"Le chemin des vierges enceintes" est un récit de
Jean-Yves Loude édité par les Editions Chandeigne en partenariat avec la Librairie Portugaise et Brésilienne.
Deux ethnologues,
Jean-Yves Loude pour la partie rédaction et Viviane Lièvre, pour la partie photos, se sont lancés sur la trace des vierges enceintes.
La figure de Marie semble, dans le premier christianisme, issue de l'association du culte de la déesse mère Cybèle, (à laquelle était souvent attachée l'exigence de virginité issue des mentalités méditerranéennes), et de l'image de Marie, mère du Christ.
C'est en détrônant les grandes déesses mères Isis et Cybèle que se serait instauré le monothéisme en faveur d'un Dieu normalement asexué (le sexe étant une limitation), mais de fait exclusivement représenté par une figure masculine.
Nous serions ainsi progressivement passés d'un monde sur lequel régnaient à égalité des divinités masculines et féminines à un monde exclusivement masculin et patriarcal.
En 431, le concile d'Ephèse a défini le rôle de Marie, mère de Jésus et mère de Dieu (sans être pour autant son égale, on reconnaît bien la figure de Cybèle dé-légitimée).
À partir de cette époque s'est développé en Occident le culte marial qui n'était pas encore nécessairement associé à l'idée de virginité, voire pas du tout ( toutes les coutumes locales n'y accordant pas une égale importance et les mentalités populaires étant par ailleurs rétives à l'idée de virginité pour une mère).

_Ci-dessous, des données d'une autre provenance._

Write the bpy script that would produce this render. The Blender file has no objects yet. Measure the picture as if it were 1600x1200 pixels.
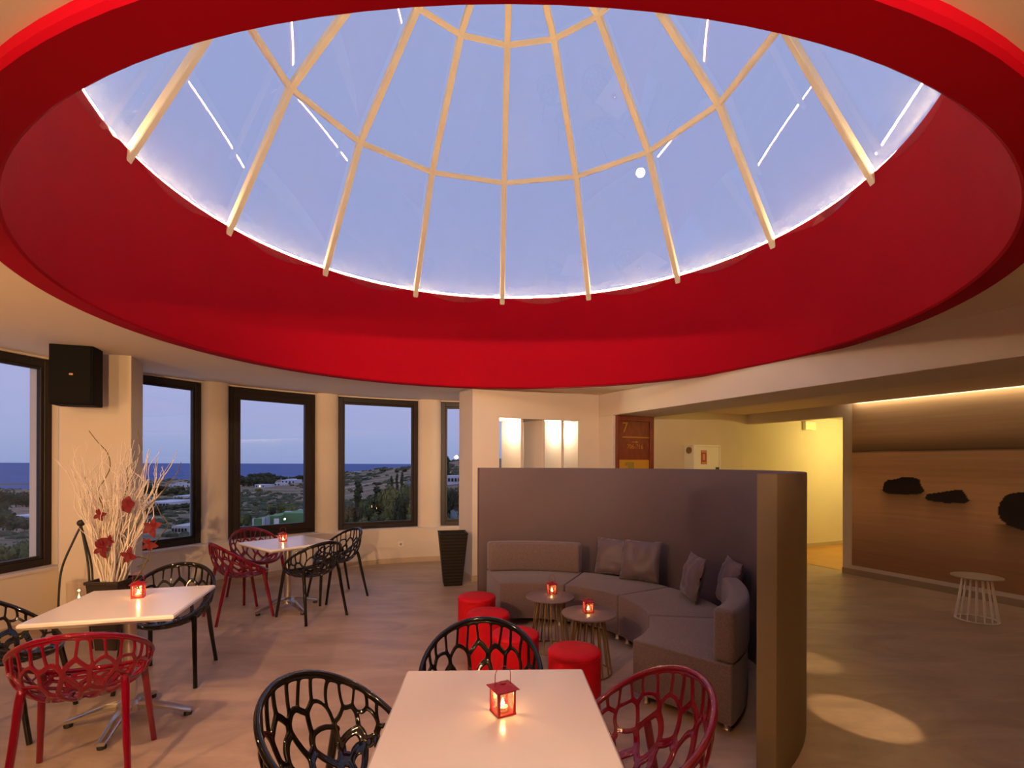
import bpy, bmesh, math, random
from math import sin, cos, pi, radians as R, sqrt, atan2, log, exp
from mathutils import Vector as V, Matrix, noise
random.seed(7)
SC = bpy.context.scene; COL = SC.collection
# ------------------------------------------------------------------ camera
F, CX, CY, H, ROLL = 785.0, 800.0, 725.0, 1.62, 0.0031
cam = bpy.data.cameras.new('camera'); co = bpy.data.objects.new('camera', cam); COL.objects.link(co)
cam.sensor_width = 36; cam.lens = F/1600*36; cam.shift_y = (CY-600)/1600
cam.clip_start = 0.05; cam.clip_end = 90000
co.matrix_world = Matrix.Translation((0, 0, H)) @ Matrix.Rotation(R(90), 4, 'X') @ Matrix.Rotation(ROLL, 4, 'Z')
SC.camera = co
# ------------------------------------------------------------------ world: clear dusk sky
W = bpy.data.worlds.new('dusk'); SC.world = W; W.use_nodes = True
nt = W.node_tree; nt.nodes.clear()
tc = nt.nodes.new('ShaderNodeTexCoord'); sx = nt.nodes.new('ShaderNodeSeparateXYZ'); rp = nt.nodes.new('ShaderNodeValToRGB')
bg = nt.nodes.new('ShaderNodeBackground'); wo = nt.nodes.new('ShaderNodeOutputWorld')
nt.links.new(tc.outputs['Generated'], sx.inputs[0]); nt.links.new(sx.outputs['Z'], rp.inputs[0])
nt.links.new(rp.outputs[0], bg.inputs[0]); nt.links.new(bg.outputs[0], wo.inputs[0])
cr = rp.color_ramp; cr.elements[0].position = 0.0; cr.elements[0].color = (.30, .37, .64, 1)
cr.elements[1].position = 1.0; cr.elements[1].color = (.36, .43, .74, 1)
for p, c in ((.05, (.37, .43, .71)), (.12, (.42, .45, .75)), (.24, (.37, .41, .72)), (.45, (.335, .395, .70))):
    e = cr.elements.new(p); e.color = c+(1,)
bg.inputs[1].default_value = 1.0
# ------------------------------------------------------------------ exposure
vs = SC.view_settings; vs.view_transform = 'Standard'; vs.look = 'None'; vs.exposure = 0.0; vs.gamma = 1.0
vs.use_curve_mapping = False
WARM = (1.0, .66, .36)
def lamp(kind, loc, power, color=WARM, aim=None, size=.15, spot=60, blend=.5, name='room_or_fill_light', sy=None):
    l = bpy.data.lights.new(name, kind); l.energy = power; l.color = color
    o = bpy.data.objects.new(name, l); COL.objects.link(o); o.location = loc
    if kind == 'SPOT': l.spot_size = R(spot); l.spot_blend = blend; l.shadow_soft_size = size
    elif kind == 'AREA':
        l.size = size
        if sy: l.shape = 'RECTANGLE'; l.size_y = sy
    else: l.shadow_soft_size = size
    if aim: o.rotation_euler = (V(aim)-V(loc)).to_track_quat('-Z', 'Y').to_euler()
    return o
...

Marie pouvait donc être représentée enceinte, et le fut très souvent notamment dans le Cantal (la quête des auteurs commence en effet à Puy-en-Velay), dans le sud de la France, en Espagne et surtout au Portugal.
Peu à peu le culte marial se renforça et les figures représentant des "vierges" allaitantes, enceintes ou couchées en gésine furent ôtées de la vue des fidèles, détruites ou cachées. A partir de la Renaissance, l'idée de la virginité de Marie s'imposa et la représentation d'une mère de Dieu non vierge fut tout bonnement interdite par une hiérarchie religieuse devenue toute-puissante.
Jean-Yves Loude et Viviane Lièvre se sont donc lancés à la recherche des statues et des tableaux qui furent épargnés dans cette "chasse aux sorcières". Leur périple les a menés, en 2020 après le confinement, de Saint-Flour, Brioude et Puy-en-Velay dans le Cantal, à Belpech, Prades, Cucugnan, Perpignan, Ceret (pour la France), puis dans de nombreuses villes de l'ouest de l'Espagne et du Portugal (La Curuna, Saint-Jacques-de-Compostelle, Chaves, Coimbra, Evora, Lisbonne, Porte Alegre... non limitatif)
Leur recherche s'appuie notamment, dans son souci de rendre aux femmes leur rôle historique, sur la redécouverte en 1945 à Nag Hamadi (Egypte) des Evangiles apocryphes de Thomas, Philippe et
Marie-Madeleine, écrits au 2ème siècle et écartés au 4ème du canon chrétien.
Les évangiles apocryphes réhabilitent le rôle de
Marie-Madeleine, qui n'était certainement pas une prostituée, comme l'ont affabulé les pères de l'Église, mais, selon les textes que nous avons à notre disposition, un témoin du Christ et une disciple à part entière.
Le déplacement des auteurs est indiqué sur une carte placée en début d'ouvrage, et il est possible de voir les photos des monuments et des objets religieux grâce au QR-code (www.le-chemin-des-vierges-enceintes.org).
Des sculptures de ces petites jeunes filles enceintes figurent également dans la partie centrale de l'ouvrage et ont l'aspect touchant et naïf de l'art populaire du Moyen-Âge.
Ce livre constitue une formidable ouverture sur l'évolution de la pensée et des représentations religieuses dans la lignée de
Jean-Yves Leloup, écrivain, philosophe, théologien et prêtre orthodoxe français contemporain.
Il est en effet nécessaire de restituer au féminin sa place dans le monde des croyances et dans l'histoire des religions : la limitation des pratiques cultuelles et des mentalités à un univers exclusivement masculin introduit un déséquilibre de nature ontologique en réduisant, décentrant et délégitimant le principe féminin et donc en altérant la nature humaine et en faussant son rapport à la spiritualité ; ce déséquilibre est rendu plus visible et inacceptable encore du fait de l'évolution des sociétés.
Pour devenir véritablement humain, l'Homme doit se réconcilier avec la dualité en lui qui en fait un être soumis à la naissance et à la mort. La sexualité est là pour le lui rappeler et son appartenance à un sexe porte en creux son appartenance à l'autre.